The PSIA (Professional Ski Instructors of America) has a certification process in which you may be in one of seven different levels of instructor, ranging from apprentice instructor, through ski school supervisor. To find out abotu the current requirements needed to get to a particular level ask your local chapter of the PSIA, or at your local ski school.

10.02) "How do I get started?"

Well, there are a number of ways you can get started. If you've never skied before, it would be a good idea to get some miles under your belt before you try to take on teaching others to ski. :)

I've seen people show up to teach with only one year of skiing, but often it is tough to help folks until you've had about 3-4 years of skiing. Many ski schools will only take instructors with prior experience. This often involves having a letter of recommendation from your old ski school. There are also a _few_ ski schools who will take first year instructors. I know of a few in the the Intermountain West which do this, they include, Park City, Park West, Brighton, Elk Meadows. I'm sure there are more and instructors who read this can perhaps add to the list.
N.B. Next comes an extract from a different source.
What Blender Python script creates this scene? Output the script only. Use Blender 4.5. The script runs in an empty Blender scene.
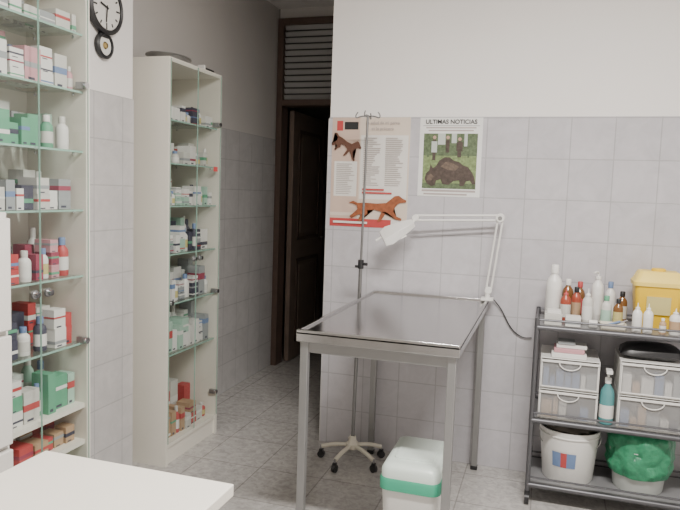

US Ski instructors can read the Professional Ski Instructors of America's ATM (American Teaching Method) which is put out by the PSIA. The book goes over the basic "approved" technique surrounding a ski school lesson as prescribed by the PSIA. It include the teaching progression, teach philosophy, training, and the certification process.

10.03) "Do you teach all the year, and if not, what do you do for the rest of the year?"

Well, I taught from 8am to 5pm then I drove to a real job as a computer consultant. During the summer I did contruction during the days. Teaching skiing takes a few years to develop clients, until then the pay is awful. Be prepared to have another job during the first few years. I also know instructors who travel to the "other" hemisphere to teach during the off-season. Boy, talk about a die hard life style.

10.04) "How much could I expect to get paid?"

In the US a starting instructor without a PSIA certification can expect to get about 45% of what they take in, figure a single lesson at about $15. Once you are certified you can get up to 60% of what you take in (depending on your current level of certification). We had 140 instructors on our ski school, if everybody takes ten people we'd need to have 1400 lessons a day for us all to make money. We are all sub-contractors which means that you don't get paid unless you teach. Our ski school had about 350 lessons a day on good days, so lots of us had weeks where we only taught once or twice. Like I said up earlier, be prepared for a second job for survival money.

10.05) "Can I teach all my life, or is it a job which you do for only a few years?"

If you stay healthy, all your life. I have a friend who is 85 and he still teaches!

10.06) "How old must I be to start teaching?"

Old enough to have the patience, strength, and knowledge. Our youngest was 17 years old. But, I don't see why a mature person couldn't start earlier if they had the drive and the desire. It does require inter- personal interaction, so often younger people can lack the people skills needed to be an effective instructor. You also have to remember, many ski instructors are expected to do more around the mountains than just teach skiing, if you witness an accident, you should know enough first aid to be able to help in a responsible manner.